Jules Ryder Remembers The Late, Great John Surtees CBE. The Only Man To Win World Championships on 2 & 4 Wheels

1934-2017


1980s legends Martin Wimmer and Lawson were proud to stand with the late Surtees (right). MARLBORO
John Surtees’ achievements are so singular, so unrepeatable that they do not need detailing again here. Suffice it so say that no-one is ever likely to again be world champion on two and four wheels. The very idea is almost ridiculous. Yet this is what Surtees did. First he finished the work started by Les Graham at MV Agusta then he used his understanding of things Italian to win at Ferrari, and then he used his sheer bloody mindedness to become an F1 constructor and team owner. Like I said, ridiculous.

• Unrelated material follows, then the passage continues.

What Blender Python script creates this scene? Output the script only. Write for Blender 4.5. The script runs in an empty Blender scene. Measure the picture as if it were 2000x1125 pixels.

I first met John Surtees on my very first assignment as a professional motorcycle journalist, the John Surtees Day at Brands Hatch in 1980. Actually, that’s a lie. I saw him. Tyro reporters didn’t meet John Surtees, a man with a fearsome reputation for protecting his privacy who didn’t suffer fools, gladly or otherwise. I saw him ride a variety of different machinery including Randy Mamola’s factory Suzuki RG500. He whipped round Brands’s Indy Circuit classically neat as ever and very quick in black leathers,. He got off and to the enquiry “How was it?” casually mentioned it was the first time he’d ridden a two-stroke and the first time he’d ridden on slicks so he didn’t have much to compare it to. Garry Taylor, the Suzuki team manager, asked only half-jokingly if he’d signed for anybody this year. John was 46 years old at the time.
Many years later I got a gig as compere at Mallory Park’s anniversary do, I turned up at a nearby hotel and froze with fear when I found I was at the same table for dinner as John Surtees and his then young son Henry who had started racing karts. The two were warm, open and charming company. Marriage and family didn’t alter John Surtees’ single-minded attitude to motorsport but it mellowed him enormously as a person. It is not too big a stretch to say that while he was racing he was universally respected but in his later years he was universally loved.
In the UK, there is much outrage over the fact he never received a knighthood. There are a couple of reasons why he might never have been tapped on the shoulder with a sword by Her Majesty. The most likely is that he turned the honour down. You only get asked once, and if you say ‘no’, that’s it. It is why Professor Hawking is not Sir Stephen and why Bowie left us as a plain David. To my regret, I never summoned the courage to ask him if he had refused the honour. I don’t know if that is the case, but it would have been very much in character for the intensely private man  that he was twenty-odd years and more ago.
All of which makes the courage and dignity with which he faced the death at 18 years old of Henry the more humbling. That and the energy he subsequently put into the Henry Surtees Foundation was as remarkable as anything he did on a race track.